砕かれしもの

 大戦争サイクルから弾かれた作品について。

§1 韓人徳川家康

  「魔岩伝説」と「徳川家康」では徳川家康が韓人であるという共通点がある。より正確には「魔岩」では徳川家自体が韓人の子孫なのに対し、「家康」では関ヶ原以降身代わりを務めた影武者が韓人ということになる。当然ながら両作の設定は整合しない。

 以前はこれを無理矢理つじつまを合わせようとしたが、それはサイクルを三つに収めようとしたからであって、第四のサイクルの存在が明らかな状態では両者は別次元と考えるしかない。どちらの作品を大戦争サイクルから弾き出すかとなれば、他作品との整合性から見て「魔岩伝説」という事になる。

 さて改めて「魔岩伝説」と「砕かれざるもの」との整合性はどうだろうか。家康は「魔岩」で太陰石の力によって徳川家の天下を維持する手立てを講じた。一方で「砕かれざるもの」では己の来世に付いての恐怖から切支丹に改宗した。二つの欲求は共存しないことも無いだろう。

§2 外道剣

 サイクルの拡大によって弾き出されるべき作品がもう一点ある。それが「柳生外道剣」である。これは「柳生大作戦」を大戦争サイクルに取り込むときに見過ごしていたのだが、柳生家の歴史が天武時代まで遡って設定されたことにより、上泉伊勢守との子弟逆転が発生し、故に「外道剣」のオチと整合しなくなっていたのである。

 「大作戦」を大戦争サイクルから外して逆十字サイクルへ移動する手もあるのだが、そうすると残りの二本の解釈論も破棄しなくてはならない。と言う訳で被害の少ない「外道剣」外しという選択を取る。

 剖棺斬屍を実行し柳生の剣を外道に落としてしまったことで、柳生家は「魔岩伝説」で描かれた太陰石の受霊計画に否応無く荷担させられていった。更に「外道剣」における秀吉に対する剖棺斬屍も徳川家が韓人の系譜であったとすれば、無理の無い事件と言える。そしてこの行為が死に行く家康の後悔の念を強めて切支丹への改宗という愚挙に走らせたとすればより整合性が増す。

§3 家康対天海

 改めてこのサイクルを俯瞰すると見えてくるのが家康対天海という構図である。「魔岩伝説」において、最後に太陰石の魔力を打ち砕いたのが天海の打った布石。一方で「友を」で十兵衛を送り込んで行ったイエズス会の呪殺。天海にこれを行わせたのは「砕かれざるもの」で判明した家康の切支丹改宗であったと考えれば辻褄が合う。逆十字サイクルはある意味で家康と天海の暗闘であったということも出来るだろう。

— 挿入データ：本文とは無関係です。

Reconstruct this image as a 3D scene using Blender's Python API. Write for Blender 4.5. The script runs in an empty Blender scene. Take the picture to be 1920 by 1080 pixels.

 天海は荒山作品では意外なほど出番が無い。「魔岩伝説」も「砕かれざるもの」も名前だけで登場はしない。唯一登場するのが「魔風海峡」なのだが。これも精査するとどうやらこのサイクルに分類されそうなのである。

§4 魔風海峡

 朝鮮における宇喜田軍営の怪異が「魔風海峡」と「陰陽師・坂崎出羽守」の両方で登場する。状況はそっくりなので当初は同じ時空の事件として扱っていたのだが、再検証してみると別時空の事件とするほうが自然である。弾かれるのは言うまでも無く「魔風」の方。元々「魔風海峡」を友景サイクルにいれたのは消去法による類推だったので、第四のサイクルの登場により無理なすり合わせは不要と言うことになる。

 唯一の懸案は服部半蔵の役割なのだが、「魔風」において生き延びた臨海君(大戦争サイクルでは死亡が確定)に従っているのが二代目半蔵であるのは動かせない。となれば切支丹として殉教した半蔵は三代目を継いだ弟の方と言うことで問題ない。

 魔風海峡で衝撃的だったのが秀吉の霊統。その一つが聖徳太子。華夷秩序からの独立を宣言した国書と征明、太子の摂政に対して秀吉の関白。そして遺児の非業の死。そして忠臣の名がともに”三成”と言う偶然(よく見つけたなあと思う)。しかし太子の名である”とよとみみ”と秀吉の与えられた姓”とよとみ”のこじつけは酷い。いや逆を言えばこれは豊臣姓に組み込まれた呪いであったのかもしれない。

 これに比べると百済王豊璋と言うのは、探り出した朝鮮妖術師本人には衝撃的でも共通点は少なくていささかインパクトに掛ける。そもそも百済人の血統は(秀吉の時代にあってすら)既に日本人の一部になっていて、彼らを朝鮮人とするのは無理がある。

 これに付いては後の作品で百済復活をネタとして使っているから半ば確信犯的なのだろう。日本と朝鮮は互いに最も近しい民族であり、その対立も所詮は近親憎悪だということだ。